The Mind-Created World What is the difference between noumena and things in themselves according to you? — Janus
Phenomena is everything grounded in our sensibility.
Noumena is not Phenomena.
Things-in-themselves are the intuitively inpenetrable 'whereness' of Phenomena. Scare quotes to denote how it makes little sense to talk of something meaningless to space and time.
I think that is as simple as I can express Kant's view.
The subtle difference in meaning between things-in-themselves is the approach. Noumena is conceptually useful as a limitation whereas things-in-themselves helps to appreciate the aboutness of phenomena as our means of knowing the nature of existence.
A lot of this makes more sense form a phenomenological perspective (which is how I originally approached academic philosophy). Consciousness is 'of something' (the intentional), so if you follow that line of thinking further down the track you presume a grounding function.
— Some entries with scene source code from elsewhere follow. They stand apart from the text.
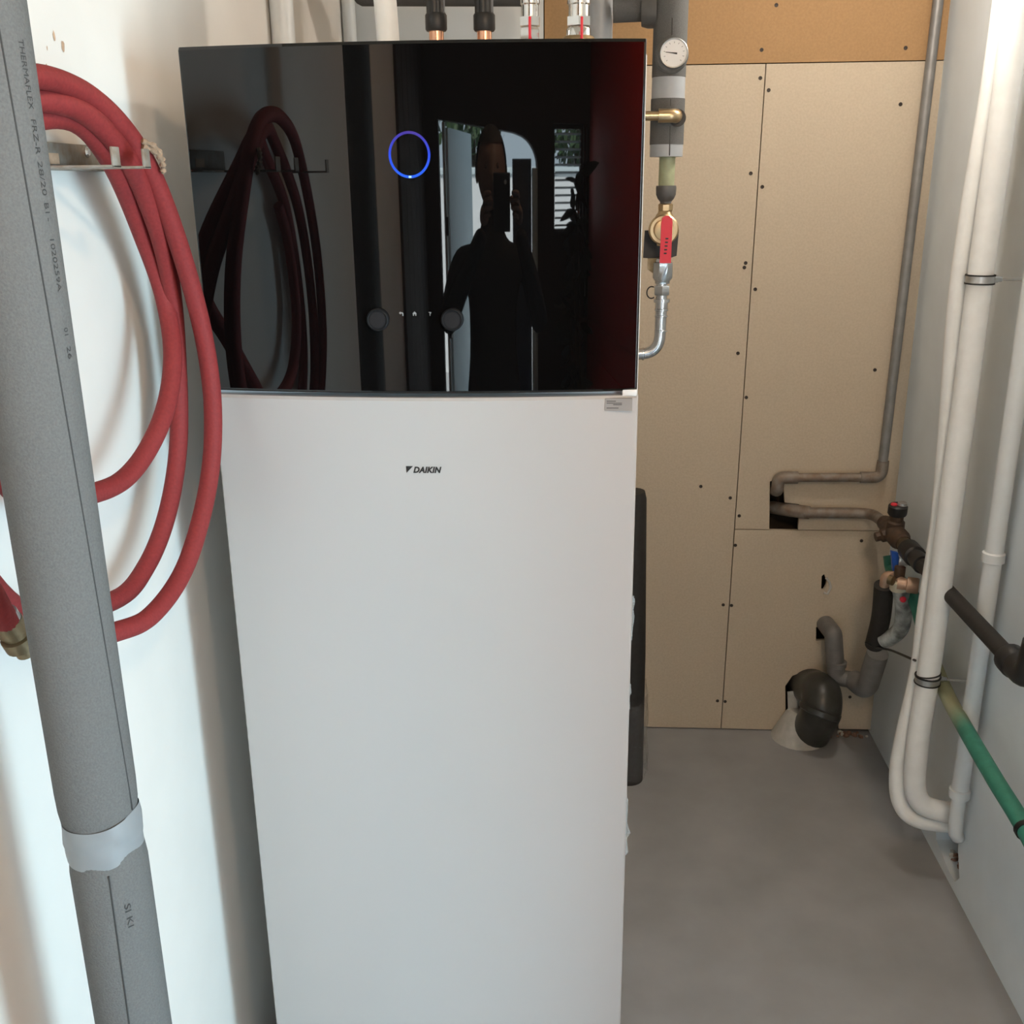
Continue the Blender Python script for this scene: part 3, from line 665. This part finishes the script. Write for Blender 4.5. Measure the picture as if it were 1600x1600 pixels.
# black insulated post leaning on the floor behind the cabinet, wrapped in film
f = thing('wrapped_black_post', (.165, 2.66, 0), 'black foam covered post standing on the floor behind the cabinet, foot wrapped in film', 'post')
zt2 = Y(1000, 768, 2.66).z
T('foam_sleeve', 'blackpipe', [V((.163, 2.66, .0)), V((.160, 2.66, .4)), V((.152, 2.66, zt2-.02)), V((.151, 2.66, zt2))], [.044, .043, .040, .036], f, 24)
def wrap(bm):
    rows = []
    for j in range(9):
        z = .018+.27*j/8; row = []
        for k in range(30):
            a = 2*PI*k/30; r = .049+.006*(1-j/8)+.004*math.sin(5*a+j*1.3)+.003*math.sin(9*a-j)
            row.append(bm.verts.new((.1625+r*math.cos(a), 2.66+r*math.sin(a), z+(.03*math.sin(a*2+1) if j == 8 else 0))))
        rows.append(row)
    for A, B in zip(rows, rows[1:]):
        for k in range(30): bm.faces.new((A[k], A[(k+1) % 30], B[(k+1) % 30], B[k]))
part(f, 'film_wrap', 'wrapfilm', wrap, ang=80)
adopt(f)

# ------------------------------------------------------------------ pipes on the back wall
YP = YB-.022
f = thing('steel_pipe', Y(1380, 735, YP), 'thin grey steel pipe running down the back wall corner into the notch', 'pipe')
pA, pB = Y(1466, 0, YP), Y(1379, 740, YP)
c1 = Y(1377, 746, YP); c2 = Y(1222, 746, YP); c3 = Y(1213, 790, YP)
up = pA+(pA-c1).normalized()*0; dirv = (pA-c1); topz = c1+dirv*((ZC-.002-c1.z)/dirv.z)
T('pipe_run', 'steel', [topz, V((c1.x, YP, c1.z+.03))], .0135, f, 16)
T('corner_elbow', 'rust', bend([V((c1.x+dirv.x*.035, YP, c1.z+.05)), V((c1.x, YP, c1.z)), V((c1.x-.06, YP, c1.z))], .035), .0165, f, 18)
T('horizontal_run', 'rust', [V((c1.x-.05, YP, c1.z)), V((c2.x+.03, YP, c2.z))], .0130, f, 16)
T('inlet_elbow', 'rust', bend([V((c2.x+.045, YP, c2.z)), V((c2.x-.012, YP, c2.z)), V((c2.x-.010, YP, c2.z-.04)), V((c2.x-.008, YB+.03, c2.z-.055)), V((c2.x-.008, YB+.09, c2.z-.06))], .03), .0180, f, 18)
adopt(f)

ZP = .757; XP = .872
f = thing('wall_supply_pipe', (XP, 2.5, ZP), 'rusty to black pipe bending from the notch along the right wall, with valve knob', 'pipe')
a0 = Y(1224, 801, YB+.03); a1 = Y(1265, 801, YP)
T('inlet', 'rust', [V((a0.x-.03, YB+.06, a1.z-.01)), V((a0.x+.01, YB+.0, a1.z)), V((a1.x, YP, a1.z))], .0195, f, 18)
T('elbow_run', 'rust', bend([V((a1.x-.02, YP, a1.z)), V((XP, YP, a1.z)), V((XP, 2.79, ZP))], .05, 8), .0160, f, 18)
T('valve_barrel', 'brown', [V((XP, 2.80, ZP)), V((XP, 2.76, ZP)), V((XP, 2.75, ZP)), V((XP, 2.66, ZP)), V((XP, 2.65, ZP)), V((XP, 2.62, ZP))], [.022, .022, .029, .029, .022, .022], f, 20)
L('valve_bonnet', 'brown', V((XP, 2.71, ZP)), (0, -.1, 1), [(0, .026), (.035, .024), (.04, .019), (.058, .019)], f, 18)
kn = L('valve_knob', 'blackp', V((XP, 2.704, ZP+.055)), (0, -.1, 1), [(0, .023), (.004, .0255), (.026, .0255), (.030, .021)], f, 14)
L('knob_cap', 'galv', V((XP+.010, 2.700, ZP+.084)), (0, -.1, 1), [(0, .013), (.007, .012)], kn, 14)
L('knob_mark', 'red', V((XP-.012, 2.700, ZP+.084)), (0, -.1, 1), [(0, .009), (.004, .008)], kn, 12)
L('valve_plug', 'brown', V((XP, 2.71, ZP)), (-1, -.1, -.2), [(0, .02), (.036, .018), (.04, .013), (.052, .013)], f, 8)
L('coupling', 'dbrass', V((XP, 2.63, ZP)), (0, -1, 0), [(0, .0195), (.03, .0195), (.034, .0225), (.048, .0225), (.05, .019)], f, 20)
L('black_sleeve', 'blackp', V((XP, 2.585, ZP)), (0, -1, 0), [(0, .026), (.003, .028), (.06, .028), (.064, .022), (.09, .024), (.12, .024), (.122, .02)], f, 20)
T('black_run', 'blackpipe', [V((XP, 2.48, ZP)), V((XP, 1.88, ZP+.008))], .0185, f, 20)
T('end_elbow', 'blackp', bend([V((XP, 1.905, ZP+.008)), V((XP, 1.83, ZP+.009)), V((XP, 1.815, ZP+.09))], .05, 8), .028, f, 20)
L('elbow_collar', 'blackp', V((XP, 1.925, ZP+.008)), (0, -1, 0), [(0, .026), (.003, .031), (.034, .031), (.038, .028)], f, 20)
T('black_riser', 'blackpipe', [V((XP, 1.815, ZP+.085)), V((XP, 1.80, 1.30))], .0215, f, 18)
adopt(f)

# copper branch with drain hose, beside the corner
b0 = V((XP, 2.50, ZP-.012)); b1 = Y(1384, 899, 2.60)
f = thing('copper_branch', b1, 'copper branch pipe with elbow at the corner valves', 'pipe')
T('copper_run', 'copper_dull', [V((XP-.012, 2.505, b1.z+.012)), V((b1.x+.01, b1.y, b1.z))], .0105, f, 16)
T('copper_elbow', 'copper_dull', bend([V((b1.x+.022, b1.y-.01, b1.z+.0015)), V((b1.x, b1.y, b1.z)), V((b1.x-.001, b1.y, b1.z-.045))], .018), .0132, f, 16)
L('copper_tee', 'copper_dull', V((XP+.004, 2.485, b1.z+.016)), (-1, .35, 0), [(0, .019), (.004, .021), (.028, .021), (.03, .0145), (.052, .0145)], f, 18)
L('joint_ring', 'dbrass', V((XP-.045, 2.535, b1.z+.010)), (-1, 1.0, 0), [(0, .013), (.012, .013)], f, 16)
adopt(f)

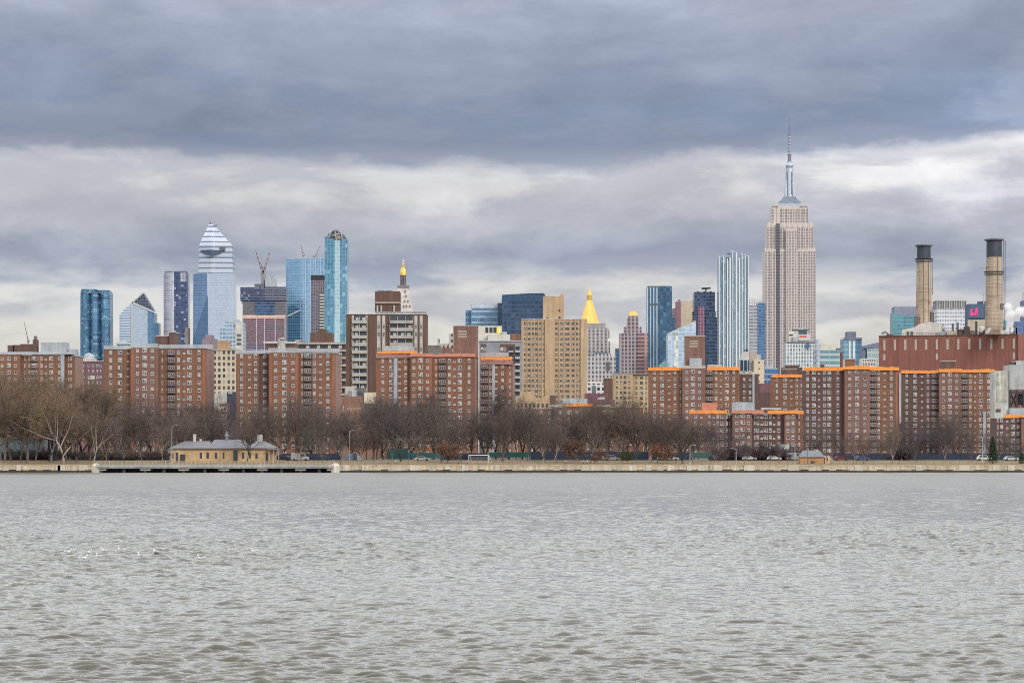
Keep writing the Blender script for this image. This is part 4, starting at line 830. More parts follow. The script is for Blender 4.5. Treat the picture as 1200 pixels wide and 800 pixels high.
# teal low and narrow teal
b = Bld('low_teal_office', 'low wide teal banded office block with a cream roof screen', 'office building', 956, 987, 2250)
b.box('wall', facade('teal_bands', (.30,.40,.42), (.42,.48,.46), (.15,.32,.38), 8, 4.6, .06, .42, .3, .4), 956.4, 986.4, 410, y1=22); b.box('roof_screen', mat('cream_screen', (.52,.51,.43), .7), 961, 980, 402.6, 410, y0=1, y1=14); b.box('side_tower', facade('pale_slab', (.45,.48,.52), (.42,.46,.5), (.3,.36,.44), 3, 4, .3, .3, .2), 956.6, 960.4, 397.4, y0=-.6, y1=12); b.box('roof_plant', M_dgrey, 981, 988, 407.6, 410, y0=3, y1=14)
b = Bld('narrow_teal_tower', 'narrow teal tower with two pale stripes and a dark box on its roof', 'office tower', 988, 1011, 2050)
b.box('left_facade', facade('narrow_teal', (.18,.34,.44), (.24,.40,.50), (.14,.34,.46), 3, 3.8, .12, .25, .25, .6), 988.8, 1003.4, 396.4, y1=22); b.box('right_facade', facade('narrow_teal_dark', (.08,.18,.29), (.1,.22,.34), (.07,.2,.34), 3, 3.8, .12, .2, .25, .6), 1003.5, 1010, 396.6, y0=.6, y1=22); b.box('roof_box', mat('slate_box', (.13,.14,.19), .6), 993.4, 1004, 388.4, 396.4, y0=3, y1=16); b.box('roof_band', mat('slate_box'), 988.4, 1010.2, 395.6, 398, y0=-.5, y1=-.01)
for px in (995.6, 1000.6): b.box('pale_stripe', mat('pale_stripe', (.58,.62,.64), .4), px-1.1, px+1.1, 399.6, y0=-.6, y1=-.01)
b = Bld('slanted_grey_block', 'blue grey block with a slanting dark roof left of the power plant', 'building', 1011, 1040, 1900)
b.out('wall', facade('green_grey', (.34,.42,.42), (.36,.44,.43), (.30,.40,.42), 3, 4, .2, .3, .2, .3), [(1016,None),(1016,407),(1040,404),(1040,None)], 0, 18); b.out('slanting_roof', mat('slate_blue', (.13,.16,.24), .6), [(1012.8,408),(1012.8,404.8),(1028,401.4),(1040,400),(1040,406)], -.8, 17); b.box('side_wall', mat('slate_blue'), 1010.6, 1015.4, 409, y0=2, y1=14)
b = Bld('white_dentil_building', 'low white building with a row of small dark windows below the slanted grey block', 'building', 1009, 1029, 1600)
b.box('wall', M_wr, 1009.6, 1027, 420, y1=12)
for i in range(6): b.box('window', M_pane, 1011+i*2.7, 1012.4+i*2.7, 421.4, 423, y0=-.1, y1=.1)
for i in range(5): b.box('window', M_pane2, 1011+i*3.2, 1012.8+i*3.2, 425, 428, y0=-.1, y1=.1)
# ------------------------------------------------------------------ power plant
b = Bld('power_plant', 'long dark red brick power plant hall with pale slot windows along its top', 'power plant', 1030, 1215, 1265)
b.root.rotation_euler.z = R(-18)
X = lambda px: (px-b.pc)*b.s*1.0/ (math.cos(R(-18))-(px-CX)/F*math.sin(R(-18)))
zt = b.Z(393.4)
MB().box(X(1030), X(1193), 0, 60, 0, zt).build('brick_wall', B_plant, b.root); MB().box(X(1193), X(1222), -.8, 58, 0, zt+.4).build('brick_wall', brick('plant_brick_pale', (.29,.13,.105), (.25,.10,.08)), b.root); MB().box(X(1030)-.2, X(1193), -.25, 60, zt+.003, zt+.5).build('coping', B_dark, b.root)
ppx = [x/4.444+1020 for x in (73,128,182,236,291,346,402,458,515,572,630,688,747)]
for i, px in enumerate(ppx): MB().box(X(px)-.5, X(px)+.5, -.12, .1, zt-6.4, zt-1.5).build('slot_window', mat('slot_glass', (.40,.365,.315), .5, var=.2, scale=1), b.root)
for px in (ppx[0], ppx[5], ppx[12]): MB().box(X(px)-.5, X(px)+.5, -.12, .1, zt-11.2, zt-8.2).build('slot_window', mat('slot_glass'), b.root)
# roof structures: in the plant's own frame
def pbox(nm, m, p0, p1, t, bo, y0, y1): return MB().box(X(p0), X(p1), y0, y1, b.Z(bo) if bo else zt, b.Z(t)).build(nm, m, b.root)
M_pb = mat('plant_beige', (.52,.46,.36), .85, streak=.2)
MB().ext([(X(1052),zt),(X(1096),zt),(X(1096),b.Z(378)),(X(1086),b.Z(375)),(X(1073),b.Z(377)),(X(1066),b.Z(381.6)),(X(1052),b.Z(384))], 12, 30).build('sloped_flue', M_wr, b.root)
pbox('roof_house', M_pb, 1096, 1140, 386, None, 10, 24); pbox('roof_house', M_pb, 1128, 1158, 373, None, 16, 34); pbox('roof_house', mat('plant_dark', (.12,.10,.09), .8), 1127, 1133, 382, None, 6, 10)
for px, t in ((1141.5,376), (1153,372.5), (1114,378), (1119.5,377), (1103,384)): MB().tube([(X(px),7,zt-.2),(X(px),7,b.Z(t))], .55, 8).build('vent_stack', M_dgrey, b.root)
for px in (1059, 1063.6): pbox('dark_door', M_dgrey, px-1.4, px+1.4, 386, 391, 11.8, 12.1)
for a, c, t in ((1031,1036,391.6),(1037,1044,390.4),(1098,1106,388),(1108,1120,387.4),(1122,1126,385.4),(1146,1151,384),(1160,1175,383.4)): pbox('roof_plant_box', random.choice((M_pb, M_dgrey, M_grey, B_dark)), a, c, t, None, 4, 9)
q = MB()
for i in range(60): x = X(1032+i*2.65); q.box(x-.05, x+.05, .5, .6, zt+.5, zt+1.6)
q.box(X(1032), X(1190), .5, .56, zt+1.5, zt+1.62).box(X(1032), X(1190), .5, .56, zt+1.0, zt+1.08).build('roof_railing', M_dgrey, b.root)
q = MB().tube([(X(1032),3,zt+1.6),(X(1036),3,zt+2.6),(X(1040),3,zt+1.2)], .4, 6).build('roof_pipe', M_dgrey, b.root)
PL = b
M_stack = brick('stack_tan', (.44,.345,.255), (.37,.285,.205), (.27,.195,.135)); M_cap = mat('stack_black', (.035,.045,.06), .6, var=.3)
def stack(label, px, D, r, top, capb, rings, base, rust=None, cage=False):
    s = D/F; o = thing('smokestack', label, 'chimney', ((px-CX)*s, D, ZG)); Zs = lambda py: EYE+(HZ-py)*s-ZG
    z0 = Zs(base)
    MB().lathe(0, 0, [(r*s*1.06,z0),(r*s*.93,Zs(capb))], 28).build('shaft', M_stack, o, smooth=False)
    MB().lathe(0, 0, [(r*s*.90,Zs(capb)),(r*s*.88,Zs(top+2.4))], 28).build('black_cap', M_cap, o)
    MB().lathe(0, 0, [(r*s*1.0,Zs(top+2.6)),(r*s*1.15,Zs(top+2.2)),(r*s*1.15,Zs(top+.8)),(r*s*.8,Zs(top))], 28).build('cap_rim', M_dgrey, o)
    for py in rings:
        q = MB().lathe(0, 0, [(r*s*1.0,Zs(py)),(r*s*1.18,Zs(py)),(r*s*1.18,Zs(py)+.25),(r*s*1.0,Zs(py)+.25)], 28); nn = 16
        for i in range(nn): a = 2*math.pi*i/nn; q.tube([(r*s*1.17*math.cos(a), r*s*1.17*math.sin(a), Zs(py)+.2), (r*s*1.17*math.cos(a), r*s*1.17*math.sin(a), Zs(py)+1.3)], .06, 4)
        q.lathe(0, 0, [(r*s*1.19,Zs(py)+1.2),(r*s*1.19,Zs(py)+1.35),(r*s*1.15,Zs(py)+1.35),(r*s*1.15,Zs(py)+1.2)], 28).build('walkway_ring', M_dgrey, o)
    for a in ((-60, -100) if not cage else (-75,)): q = MB().tube([(r*s*1.05*math.cos(R(a)), r*s*1.05*math.sin(R(a)), z0), (r*s*.96*math.cos(R(a)), r*s*.96*math.sin(R(a)), Zs(capb))], .14, 5).build('conductor_pipe', M_dgrey, o)
    x = r*s*1.02; q = MB(); a = R(-12)
    if cage:
        for k in (-.35, .35): q.tube([(x*1.05+.3, k-1, z0), (x*.98+.3, k-1, Zs(top+2))], .08, 4)
        for i in range(46): z = z0+(Zs(top+2)-z0)*i/46; q.box(x*1.0+.1, x*1.0+1.15, -1.5, -1.42, z, z+.14)
        q.tube([(x*1.05+1.1, -1.3, z0), (x*.98+1.1, -1.3, Zs(top+2))], .08, 4); q.build('caged_ladder', M_dgrey, o)
        MB().box(-r*s*1.0-2.4, -r*s*.98, -1, 1, Zs(313.6), Zs(312)).build('instrument_box', M_steel, o); MB().box(r*s*.6, r*s*1.15, -r*s*.9, -r*s*.5, Zs(362), Zs(356)).build('instrument_box', M_dgrey, o)
    else:
        for k in (-.3, .3): q.tube([(x+.25, k-1, z0+20), (x*.95+.25, k-1, Zs(capb))], .07, 4)
        for i in range(30): z = z0+20+(Zs(capb)-z0-20)*i/30; q.box(x*.97+.15, x*.97+.35, -1.3, -.7, z, z+.1)
        q.build('ladder', M_dgrey, o)
        MB().box(-r*s*1.3, -r*s*.75, -r*s*.9, -r*s*.3, z0, Zs(371)).build('dark_flue', mat('plant_dark'), o); MB().box(r*s*.78, r*s*1.2, -r*s*.9, -r*s*.3, z0, Zs(366)).build('dark_flue', mat('plant_dark'), o); MB().box(r*s*.3, r*s*.62, -r*s*.93, -r*s*.6, Zs(356.4), Zs(352.8)).build('rust_patch_door', mat('rust_door', (.24,.10,.05), .85), o)
stack('tan brick smokestack with black cap and one walkway ring below it', 1082.6, 1290, 9.0, 286.4, 304.6, (306.4,), 394)
stack('taller tan smokestack with black cap, caged ladder and mid height walkway ring', 1165, 1255, 10.0, 279.6, 301.6, (321.6,), 392, cage=True)
# behind the plant
b = Bld('teal_cube_office', 'teal glass office block with a grey slanted upper half behind the shorter smokestack', 'office building', 1046, 1094, 2900)
b.out('glass_facade', facade('teal_cube', (.10,.28,.34), (.13,.32,.38), (.09,.31,.38), 3.6, 4, .12, .2, .35, .6), [(1046.6,None),(1046.6,366.4),(1062,371),(1075,369),(1093.8,369),(1093.8,None)], 0, 24); b.box('upper_block', mat('slate_violet', (.20,.22,.29), .6), 1048.4, 1093.6, 359.2, 371.6, y0=1, y1=24)
b = Bld('white_louvred_office', 'white gridded office block with tall grey louvres around its top', 'office building', 1097, 1133.4, 2800)
b.box('wall', facade('white_office', (.58,.59,.62), (.60,.61,.63), (.28,.30,.36), 2.7, 4.0, .35, .45, .3), 1097.8, 1132.8, 361.6, y1=28); b.box('louvre_band', mat('louvre_dark', (.20,.21,.25), .6), 1098.2, 1132.6, 353, 361.6, y0=.6, y1=27)
for i in range(13): b.box('louvre_fin', M_concrete, 1097.8+i*2.84, 1098.7+i*2.84, 352.4, 361.6, y0=-.4, y1=.59)
b.box('roof_rim', M_concrete, 1097.4, 1133.2, 351.8, 352.8, y0=-.6, y1=27.4)
b = Bld('billboard_block', 'dark block carrying a navy billboard with magenta shapes left of the taller smokestack', 'billboard', 1134, 1158, 2300)
b.box('block', mat('navy_block', (.035,.07,.14), .5), 1135.4, 1158, 356, y0=1, y1=20); q = MB().box(b.X(1135.2), b.X(1153.4), -.3, .98, b.Z(372.6), b.Z(356.8)).build('screen', mat('navy_screen', (.05,.09,.16), .4), b.root)
M_mag = mat('magenta_panel', (.70,.05,.22), .5, var=.08)
b.out('magenta_letter', M_mag, [(1137,370),(1137,362.4),(1139.4,361.4),(1139.4,366),(1141,366),(1141,370)], -.5, -.31); b.out('magenta_letter', M_mag, [(1141.6,369.6),(1142.6,362),(1146,360.4),(1146,369.6),(1144.4,369.6),(1144.4,366.6),(1143.4,366.6),(1143.2,369.6)], -.5, -.31)
b.box('roof_mast', M_grey, 1152.6, 1154, 340.6, 356, y0=2, y1=4); b.box('mast_arm', M_grey, 1149, 1155, 343.4, 344.4, y0=2.2, y1=3.4); b.box('roof_frame', mat('navy_block'), 1148, 1156, 352.6, 356, y0=3, y1=12)
b = Bld('teal_blue_corner_block', 'small blue and teal block half hidden by white steam', 'building', 1174, 1200, 1900)
b.box('wall', mat('teal_panel', (.05,.30,.32), .5), 1174.6, 1179, 375, y1=8); b.box('blue_wall', facade('blue_corner', (.10,.14,.30), (.12,.17,.34), (.08,.13,.30), 3, 3.6, .2, .25, .4), 1190.6, 1199, 376.6, y1=12); b.box('dark_base', M_dgrey, 1186, 1192, 383.6, y1=10)
b = Bld('thin_blue_mast_tower', 'thin dark blue tower at the photo edge above the steam', 'building', 1198, 1212, 2700)
b.box('wall', facade('edge_blue', (.07,.10,.2), (.1,.14,.26), (.06,.1,.22), 3, 3.7, .2, .25, .4), 1198.8, 1212, 352, y1=16); b.box('mast', M_grey, 1199, 1200, 342, 352, y0=2, y1=4)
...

If you have literally no interest in phenomenology then I can see how none of the above would serve any purpose nor inspire you to look further. I draw the line at people like Foucault, Deleuze and Derrida myself. If you draw it at Kant so be it. It would be a pretty boring world if we all looked at things in the same way
:)
and this is still a kind of dualism for all intents and purposes. — Janus
Someone may perhaps say the same as to your position and say for all intents and purposes it is just a kind of solipsism. I would not say this -- or what you say above -- are at all charitable in terms of interpretation.
If you refuse to believe he meant noumena as a negative concept, and that things-in-themselves was used as a means of distinguishing the subtle difference between 'unknown,' unknownable' and 'nothing' that is your choice I guess.
It is absolutely skirting on the fringes of useful language and is only likley to serve you if you hold a certain view. Much like those who study Heidegger, Derrida, Deleuze and Foucault are happy to frolic in their obtuse verbosity I am not. Regardless, I find them of negative interest and can take something away from reading them.